Written problem
Without including the pictures, copy out every line below.

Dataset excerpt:
---*---

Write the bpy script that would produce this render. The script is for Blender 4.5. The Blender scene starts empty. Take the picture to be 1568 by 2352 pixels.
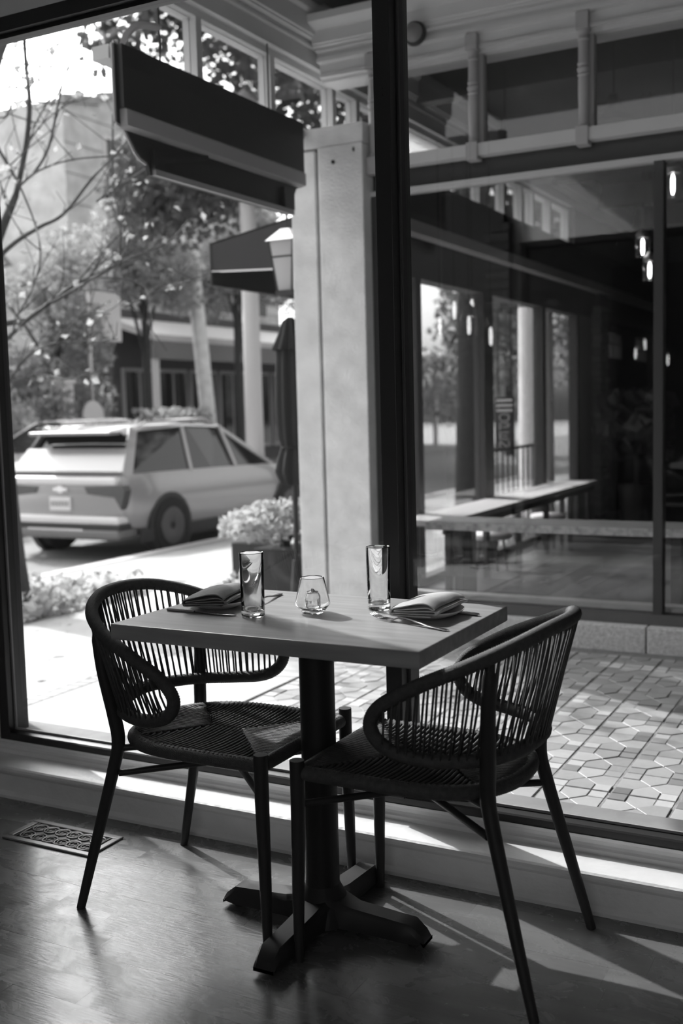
import bpy, math, random
from mathutils import Vector, Matrix
random.seed(7)
S = bpy.context.scene
COL = S.collection
PI = math.pi

# ------------------------------------------------------------------ camera, sky, sun, exposure
cam_d = bpy.data.cameras.new('camera')
cam = bpy.data.objects.new('camera', cam_d); COL.objects.link(cam)
RX, DN, FW = ((0.88299605, 0.46869279, -0.02539771), (0.02285262, -0.0969721, -0.99502471), (-0.46882377, 0.87802248, -0.09633684))
m3 = Matrix((RX, tuple(-v for v in DN), tuple(-v for v in FW))).transposed()
cam.matrix_world = Matrix.Translation((0, 0, 1.23)) @ m3.to_4x4()
cam_d.sensor_fit = 'HORIZONTAL'; cam_d.sensor_width = 24.0; cam_d.lens = 2470.08 / 1568 * 24.0
cam_d.clip_start = 0.05; cam_d.clip_end = 300
cam_d.dof.use_dof = True; cam_d.dof.focus_distance = 2.68; cam_d.dof.aperture_fstop = 2.9
S.camera = cam

SUN_AZ = Vector((-0.915, 0.403, 0)).normalized(); SUN_EL = math.radians(39.0)
w = bpy.data.worlds.new('sky'); S.world = w; w.use_nodes = True
nt = w.node_tree; nt.nodes.clear()
sky = nt.nodes.new('ShaderNodeTexSky'); sky.sky_type = 'NISHITA'; sky.sun_disc = False
sky.sun_elevation = SUN_EL; sky.sun_rotation = math.atan2(SUN_AZ.x, SUN_AZ.y)
sky.air_density = 1.0; sky.dust_density = 6.0; sky.ozone_density = 1.0
bw = nt.nodes.new('ShaderNodeRGBToBW'); bg = nt.nodes.new('ShaderNodeBackground'); wo = nt.nodes.new('ShaderNodeOutputWorld')
nt.links.new(sky.outputs[0], bw.inputs[0]); nt.links.new(bw.outputs[0], bg.inputs[0]); nt.links.new(bg.outputs[0], wo.inputs[0])
bg.inputs[1].default_value = 0.62
sl = bpy.data.lights.new('sun', 'SUN'); sl.energy = 7.0; sl.angle = math.radians(0.6)
sun = bpy.data.objects.new('sun', sl); COL.objects.link(sun)
sd = Vector((SUN_AZ.x * math.cos(SUN_EL), SUN_AZ.y * math.cos(SUN_EL), math.sin(SUN_EL)))
sun.rotation_euler = sd.to_track_quat('Z', 'Y').to_euler(); sun.location = (-20, 12, 20)
vs = S.view_settings
vs.view_transform = 'Standard'; vs.look = 'None'; vs.gamma = 1.0; vs.use_curve_mapping = False; vs.exposure = 0.0
S.cycles.use_denoising = True
S.cycles.max_bounces = 14; S.cycles.diffuse_bounces = 6; S.cycles.glossy_bounces = 5
S.cycles.transmission_bounces = 10; S.cycles.transparent_max_bounces = 24
S.cycles.sample_clamp_indirect = 6.0

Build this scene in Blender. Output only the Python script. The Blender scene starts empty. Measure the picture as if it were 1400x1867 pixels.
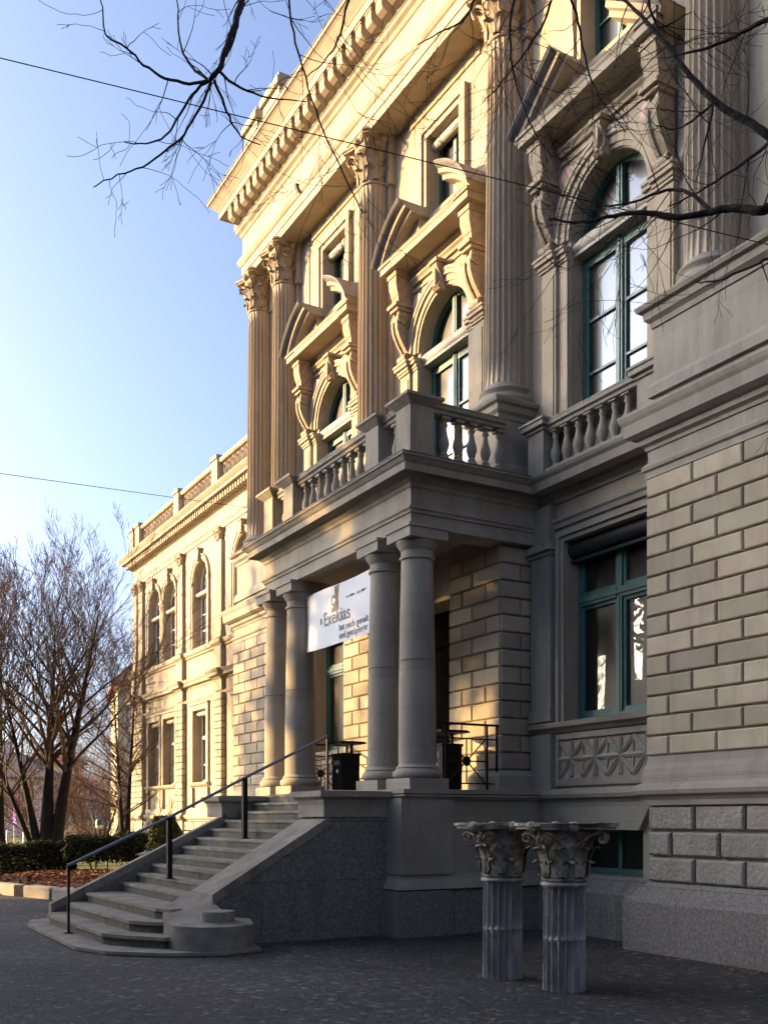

---*---

Full response
Write the bpy script that would produce this render. The script is for Blender 4.5. The Blender scene starts empty. Take the picture to be 1568 by 2352 pixels.
import bpy, math, random
from mathutils import Vector, Matrix
random.seed(7)
S = bpy.context.scene
COL = S.collection
PI = math.pi

# ------------------------------------------------------------------ camera, sky, sun, exposure
cam_d = bpy.data.cameras.new('camera')
cam = bpy.data.objects.new('camera', cam_d); COL.objects.link(cam)
RX, DN, FW = ((0.88299605, 0.46869279, -0.02539771), (0.02285262, -0.0969721, -0.99502471), (-0.46882377, 0.87802248, -0.09633684))
m3 = Matrix((RX, tuple(-v for v in DN), tuple(-v for v in FW))).transposed()
cam.matrix_world = Matrix.Translation((0, 0, 1.23)) @ m3.to_4x4()
cam_d.sensor_fit = 'HORIZONTAL'; cam_d.sensor_width = 24.0; cam_d.lens = 2470.08 / 1568 * 24.0
cam_d.clip_start = 0.05; cam_d.clip_end = 300
cam_d.dof.use_dof = True; cam_d.dof.focus_distance = 2.68; cam_d.dof.aperture_fstop = 2.9
S.camera = cam

SUN_AZ = Vector((-0.915, 0.403, 0)).normalized(); SUN_EL = math.radians(39.0)
w = bpy.data.worlds.new('sky'); S.world = w; w.use_nodes = True
nt = w.node_tree; nt.nodes.clear()
sky = nt.nodes.new('ShaderNodeTexSky'); sky.sky_type = 'NISHITA'; sky.sun_disc = False
sky.sun_elevation = SUN_EL; sky.sun_rotation = math.atan2(SUN_AZ.x, SUN_AZ.y)
sky.air_density = 1.0; sky.dust_density = 6.0; sky.ozone_density = 1.0
bw = nt.nodes.new('ShaderNodeRGBToBW'); bg = nt.nodes.new('ShaderNodeBackground'); wo = nt.nodes.new('ShaderNodeOutputWorld')
nt.links.new(sky.outputs[0], bw.inputs[0]); nt.links.new(bw.outputs[0], bg.inputs[0]); nt.links.new(bg.outputs[0], wo.inputs[0])
bg.inputs[1].default_value = 0.62
sl = bpy.data.lights.new('sun', 'SUN'); sl.energy = 7.0; sl.angle = math.radians(0.6)
sun = bpy.data.objects.new('sun', sl); COL.objects.link(sun)
sd = Vector((SUN_AZ.x * math.cos(SUN_EL), SUN_AZ.y * math.cos(SUN_EL), math.sin(SUN_EL)))
sun.rotation_euler = sd.to_track_quat('Z', 'Y').to_euler(); sun.location = (-20, 12, 20)
vs = S.view_settings
vs.view_transform = 'Standard'; vs.look = 'None'; vs.gamma = 1.0; vs.use_curve_mapping = False; vs.exposure = 0.0
S.cycles.use_denoising = True
S.cycles.max_bounces = 14; S.cycles.diffuse_bounces = 6; S.cycles.glossy_bounces = 5
S.cycles.transmission_bounces = 10; S.cycles.transparent_max_bounces = 24
S.cycles.sample_clamp_indirect = 6.0

Build this scene in Blender. Output only the Python script. The Blender scene starts empty. Measure the picture as if it were 1400x1867 pixels.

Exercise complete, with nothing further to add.